Amar Saâdani, l’ancien secrétaire général du FLN, est subitement sorti de son silence pour nous rappeler que la guerre dont il a tiré les premières salves en 2013 n’est pas terminée.
Peut-être même qu’elle fait plus que jamais rage à la faveur du mouvement de contestation populaire que des « infiltrés » tenteraient d’orienter.
« Il s’agit de personnes agitées par l’État profond qui cherchent à cibler des institutions de la République dans le but de se recycler. C’est là où réside le danger. Elles ciblent la présidence de la République, le ministère de la Défense et le FLN », dit-il dans son interview à TSA.
L’Etat profond, ce sont les réseaux de l’ancien chef du DRS. Ahmed Ouyahia est nommément désigné comme son représentant et se voit chargé de maux supplémentaires, voire de tous les maux.
Amar Saâdani parle en homme d’un clan, il ne s’en est jamais caché, et contrairement aux autres chefs du FLN, n’affecte pas la langue de bois. L’intérêt de sa sortie médiatique réside d’abord là. Elle permet déjà de comprendre que la logique des clans continue de miner le système et plus important encore, que la présidence, ou le cercle présidentiel, et l’état-major de l’ANP sont toujours dans la même tranchée. Il nous apprend aussi, même si on ne sait pas s’il faut le croire ou non, que le président partira à l’expiration de son mandat, soit le 28 avril.
Connu pour être la voix de l’axe présidence-état-major depuis qu’il était à la tête du FLN, Saâdani a peut-être annoncé la capitulation du cercle présidentiel.
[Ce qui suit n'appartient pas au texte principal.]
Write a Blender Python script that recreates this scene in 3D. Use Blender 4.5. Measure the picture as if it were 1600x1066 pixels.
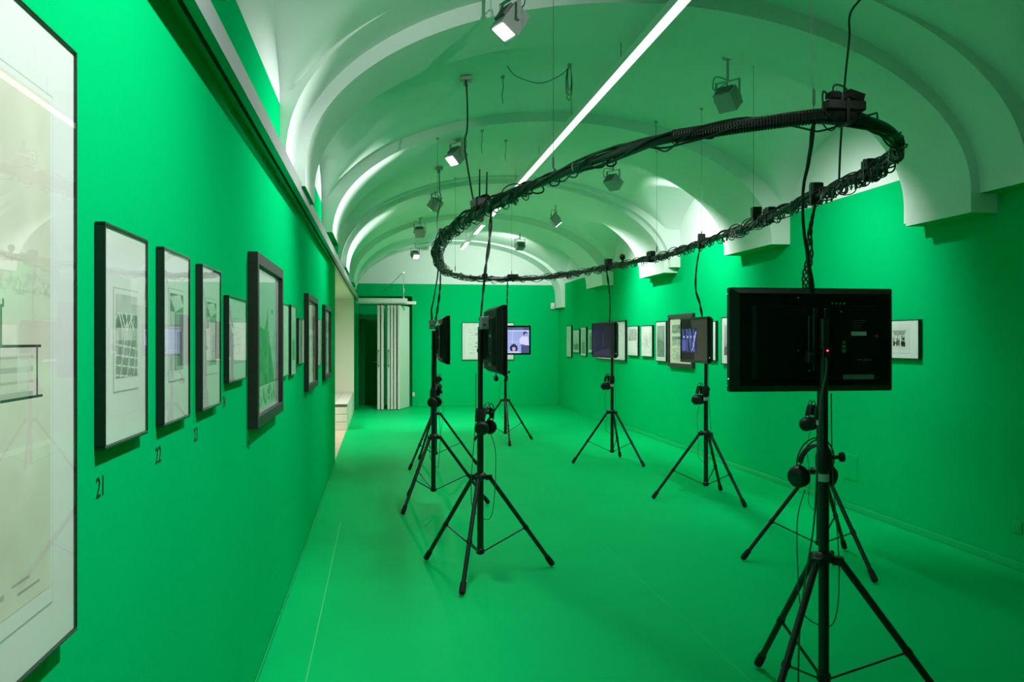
import bpy, math, random
import numpy as np
from mathutils import Vector, Matrix

scene = bpy.context.scene
for o in list(bpy.data.objects):
    bpy.data.objects.remove(o)
COL = scene.collection
rnd = random.Random(7)
PI = math.pi

# ------------------------------------------------------------------ camera, world, exposure
cam_d = bpy.data.cameras.new('camera')
cam = bpy.data.objects.new('camera', cam_d)
COL.objects.link(cam)
cam.location = (0.0, 0.0, 1.55)
cam.rotation_euler = (PI / 2, 0, -math.radians(8.676))
cam_d.sensor_width = 36.0
cam_d.lens = 36.0 * 1350.0 / 1600.0
cam_d.shift_y = -1.0 / 1600.0
cam_d.clip_start = 0.02
cam_d.clip_end = 100
scene.camera = cam

world = bpy.data.worlds.new('world')
scene.world = world
world.use_nodes = True
world.node_tree.nodes['Background'].inputs[0].default_value = (0.0, 0.0, 0.0, 1)
world.node_tree.nodes['Background'].inputs[1].default_value = 0.0

vs = scene.view_settings
vs.view_transform = 'Standard'
vs.look = 'None'
vs.gamma = 1.0
vs.use_curve_mapping = False
vs.exposure = 0.0

SPOT_W = 150.0        # watts of one flood lamp
STRIP_E = 1.6         # emission of the ceiling strip diffuser
STRIP_W = 6.2        # watts per metre of the strip
LAMP_COL = (1.0, 0.99, 0.97)

# room numbers
XL, XR = -0.557, 4.26
YF, YB = -2.6, 20.45
XC = 1.85
ZG = 2.88             # top of the green paint


# ------------------------------------------------------------------ materials
def new_mat(name):
    m = bpy.data.materials.new(name)
    m.use_nodes = True
    return m, m.node_tree.nodes, m.node_tree.links, m.node_tree.nodes['Principled BSDF']


def plain(name, col, rough=0.5, metal=0.0, spec=0.5, noise=0.0, nscale=8.0, bump=0.0, bscale=60.0, coat=0.0):
    m, n, l, b = new_mat(name)
    b.inputs['Base Color'].default_value = (*col, 1)
    b.inputs['Roughness'].default_value = rough
    b.inputs['Metallic'].default_value = metal
    b.inputs['Specular IOR Level'].default_value = spec
    if coat:
        b.inputs['Coat Weight'].default_value = coat
    tc = n.new('ShaderNodeTexCoord')
    if noise:
        t = n.new('ShaderNodeTexNoise')
        t.inputs['Scale'].default_value = nscale
        t.inputs['Detail'].default_value = 4
        l.new(tc.outputs['Object'], t.inputs['Vector'])
        r = n.new('ShaderNodeValToRGB')
        r.color_ramp.elements[0].position = 0.3
        r.color_ramp.elements[1].position = 0.7
        r.color_ramp.elements[0].color = (*[c * (1 - noise) for c in col], 1)
        r.color_ramp.elements[1].color = (*[min(1, c * (1 + noise)) for c in col], 1)
        l.new(t.outputs['Fac'], r.inputs['Fac'])
        l.new(r.outputs['Color'], b.inputs['Base Color'])
    if bump:
        t2 = n.new('ShaderNodeTexNoise')
        t2.inputs['Scale'].default_value = bscale
        t2.inputs['Detail'].default_value = 3
        l.new(tc.outputs['Object'], t2.inputs['Vector'])
        bp = n.new('ShaderNodeBump')
        bp.inputs['Strength'].default_value = bump
        bp.inputs['Distance'].default_value = 0.01
        l.new(t2.outputs['Fac'], bp.inputs['Height'])
        l.new(bp.outputs['Normal'], b.inputs['Normal'])
    return m


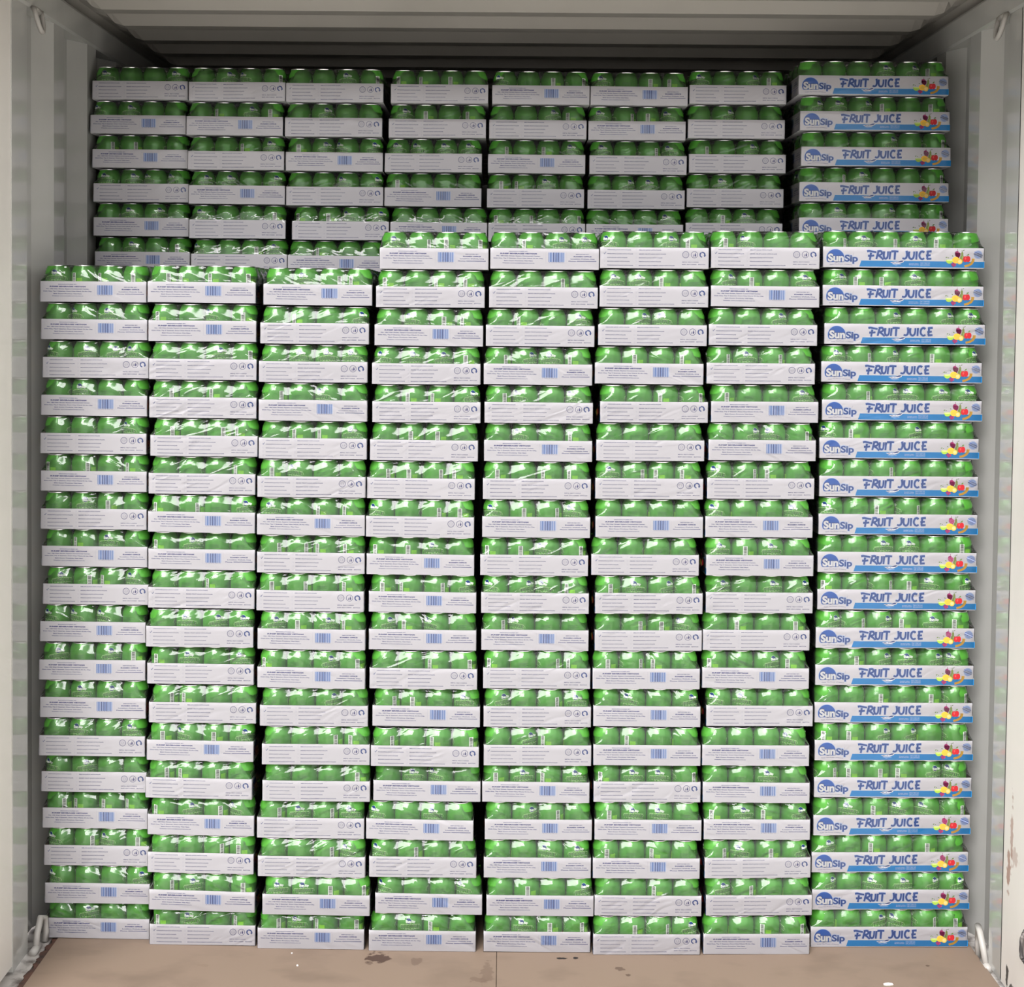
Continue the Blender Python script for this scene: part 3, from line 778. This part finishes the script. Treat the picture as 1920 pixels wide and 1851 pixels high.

Il n’évoque même pas la feuille de route contenue dans la lettre de Bouteflika du 11 mars, ne propose aucun plan de sortie de crise et se limite à plaider qu’on laisse le président exaucer un dernier vœu, celui d’inaugurer la grande mosquée d’Alger et d’y rester quelques instants.
Pour le reste, il s’acharne à régler leur compte à ses adversaire d’hier et d’aujourd’hui, et à tout rejeter sur le fameux « Etat profond », y compris l’idée surréaliste du cinquième mandat, la dilapidation de l’argent du pétrole, la corruption et la mauvaise gestion, œuvre des gouvernements, donc d’Ouyahia entre autres.
Bouteflika annoncera peut-être son départ, c’était dans l’air depuis quelques jours, mais à décortiquer les propos de l’ancien chef du FLN, son retrait ne signifiera pas la fin de la guerre. Une autre bataille se profile et ses premiers actes se joueraient en ce moment même : celle pour le contrôle du centre névralgique qu’est le commandement de l’ANP.
« Le centre de l’armée est, lui, permanent. Il doit être sauvegardé. Je conseille mes frères qui soutiennent le hirak dans la presse ou dans les réseaux sociaux d’être vigilants par rapport à ce danger mortel. Si ce groupe contrôle l’état-major, il n’y aura pas d’État démocratique, pas d’État civil, pas de justice indépendante. Nous allons revenir à 1992. Cela ne va ni dans l’intérêt des islamistes, ni des démocrates. L’état-major ne doit pas être pris des mains des nationalistes », met en garde Saâdani.
Ces appréhensions ne relèvent peut-être pas de la paranoïa ou de la seule volonté d’un clan d’emporter l’autre dans sa chute. On a vu, au fil des vendredis, des signes qui ne trompent pas et des tentatives de propulser des individus pas très nets au-devant de la scène.
Les réseaux et les méthodes du DRS, bon ou mauvais, ancien ou nouveau, ne sont pas une vue de l’esprit. Mais là où il est difficile de suivre Saâdani, c’est lorsqu’il élude le véritable objet de la révolte populaire pour en réduire la trame de fond à cette infinie guerre des clans.
Le peuple s’est soulevé pour mettre fin au système en place, dont l’une des tares majeures est justement cette neutralisation des institutions de l’Etat, des partis, de la justice, des services de sécurité et même de l’armée pour en faire des outils entre les mains de clans qui s’entredéchirent.
Saâdani n’assume rien et décharge Bouteflika d’un bilan pourtant unanimement reconnu comme catastrophique. Il lui est dès lors difficile de convaincre. Sa sortie est bonne à prendre juste en ce qu’elle constitue un rappel aux jeunes qui manifestent que les différents clans qui ont ruiné le pays n’ont pas encore dit leur dernier mot.